■ **Collected material**

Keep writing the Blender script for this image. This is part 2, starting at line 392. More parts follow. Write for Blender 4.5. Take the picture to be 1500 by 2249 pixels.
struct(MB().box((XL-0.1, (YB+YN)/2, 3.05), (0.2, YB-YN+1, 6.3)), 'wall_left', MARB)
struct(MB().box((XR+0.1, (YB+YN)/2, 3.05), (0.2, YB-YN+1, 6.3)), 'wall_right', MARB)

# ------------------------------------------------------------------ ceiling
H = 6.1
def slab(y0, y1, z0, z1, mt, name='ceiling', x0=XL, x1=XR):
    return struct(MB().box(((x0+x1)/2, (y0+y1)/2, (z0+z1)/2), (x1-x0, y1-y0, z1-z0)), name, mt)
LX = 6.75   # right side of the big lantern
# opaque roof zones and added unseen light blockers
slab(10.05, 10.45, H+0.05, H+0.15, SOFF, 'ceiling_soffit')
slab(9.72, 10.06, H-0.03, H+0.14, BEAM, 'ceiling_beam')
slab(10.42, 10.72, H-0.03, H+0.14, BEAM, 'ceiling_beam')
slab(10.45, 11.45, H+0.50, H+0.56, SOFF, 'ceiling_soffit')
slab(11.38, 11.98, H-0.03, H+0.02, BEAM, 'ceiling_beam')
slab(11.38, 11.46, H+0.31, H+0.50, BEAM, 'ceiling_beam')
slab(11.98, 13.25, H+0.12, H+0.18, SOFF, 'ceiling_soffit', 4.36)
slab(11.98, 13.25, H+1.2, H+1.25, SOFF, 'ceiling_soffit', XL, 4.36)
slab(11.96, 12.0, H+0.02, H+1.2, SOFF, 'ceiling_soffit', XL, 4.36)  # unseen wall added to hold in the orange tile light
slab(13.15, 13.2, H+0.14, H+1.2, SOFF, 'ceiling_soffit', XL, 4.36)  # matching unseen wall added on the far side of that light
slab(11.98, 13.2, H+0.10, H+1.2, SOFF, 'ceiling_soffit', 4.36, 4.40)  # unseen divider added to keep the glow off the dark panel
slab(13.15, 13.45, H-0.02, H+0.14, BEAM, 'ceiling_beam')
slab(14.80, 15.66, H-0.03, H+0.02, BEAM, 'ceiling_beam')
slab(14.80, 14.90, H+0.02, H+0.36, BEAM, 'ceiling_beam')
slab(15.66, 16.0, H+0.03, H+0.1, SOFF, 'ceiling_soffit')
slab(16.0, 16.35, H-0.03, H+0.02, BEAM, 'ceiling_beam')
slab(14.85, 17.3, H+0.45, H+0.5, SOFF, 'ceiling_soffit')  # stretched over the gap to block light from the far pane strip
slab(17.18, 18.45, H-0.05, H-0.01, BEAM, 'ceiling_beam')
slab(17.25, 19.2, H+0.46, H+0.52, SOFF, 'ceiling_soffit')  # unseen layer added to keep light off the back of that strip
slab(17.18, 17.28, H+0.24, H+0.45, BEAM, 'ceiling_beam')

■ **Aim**
Output the listing above word for word.

■ **Finished exercise**
Keep writing the Blender script for this image. This is part 2, starting at line 392. More parts follow. Write for Blender 4.5. Take the picture to be 1500 by 2249 pixels.
struct(MB().box((XL-0.1, (YB+YN)/2, 3.05), (0.2, YB-YN+1, 6.3)), 'wall_left', MARB)
struct(MB().box((XR+0.1, (YB+YN)/2, 3.05), (0.2, YB-YN+1, 6.3)), 'wall_right', MARB)

# ------------------------------------------------------------------ ceiling
H = 6.1
def slab(y0, y1, z0, z1, mt, name='ceiling', x0=XL, x1=XR):
    return struct(MB().box(((x0+x1)/2, (y0+y1)/2, (z0+z1)/2), (x1-x0, y1-y0, z1-z0)), name, mt)
LX = 6.75   # right side of the big lantern
# opaque roof zones and added unseen light blockers
slab(10.05, 10.45, H+0.05, H+0.15, SOFF, 'ceiling_soffit')
slab(9.72, 10.06, H-0.03, H+0.14, BEAM, 'ceiling_beam')
slab(10.42, 10.72, H-0.03, H+0.14, BEAM, 'ceiling_beam')
slab(10.45, 11.45, H+0.50, H+0.56, SOFF, 'ceiling_soffit')
slab(11.38, 11.98, H-0.03, H+0.02, BEAM, 'ceiling_beam')
slab(11.38, 11.46, H+0.31, H+0.50, BEAM, 'ceiling_beam')
slab(11.98, 13.25, H+0.12, H+0.18, SOFF, 'ceiling_soffit', 4.36)
slab(11.98, 13.25, H+1.2, H+1.25, SOFF, 'ceiling_soffit', XL, 4.36)
slab(11.96, 12.0, H+0.02, H+1.2, SOFF, 'ceiling_soffit', XL, 4.36)  # unseen wall added to hold in the orange tile light
slab(13.15, 13.2, H+0.14, H+1.2, SOFF, 'ceiling_soffit', XL, 4.36)  # matching unseen wall added on the far side of that light
slab(11.98, 13.2, H+0.10, H+1.2, SOFF, 'ceiling_soffit', 4.36, 4.40)  # unseen divider added to keep the glow off the dark panel
slab(13.15, 13.45, H-0.02, H+0.14, BEAM, 'ceiling_beam')
slab(14.80, 15.66, H-0.03, H+0.02, BEAM, 'ceiling_beam')
slab(14.80, 14.90, H+0.02, H+0.36, BEAM, 'ceiling_beam')
slab(15.66, 16.0, H+0.03, H+0.1, SOFF, 'ceiling_soffit')
slab(16.0, 16.35, H-0.03, H+0.02, BEAM, 'ceiling_beam')
slab(14.85, 17.3, H+0.45, H+0.5, SOFF, 'ceiling_soffit')  # stretched over the gap to block light from the far pane strip
slab(17.18, 18.45, H-0.05, H-0.01, BEAM, 'ceiling_beam')
slab(17.25, 19.2, H+0.46, H+0.52, SOFF, 'ceiling_soffit')  # unseen layer added to keep light off the back of that strip
slab(17.18, 17.28, H+0.24, H+0.45, BEAM, 'ceiling_beam')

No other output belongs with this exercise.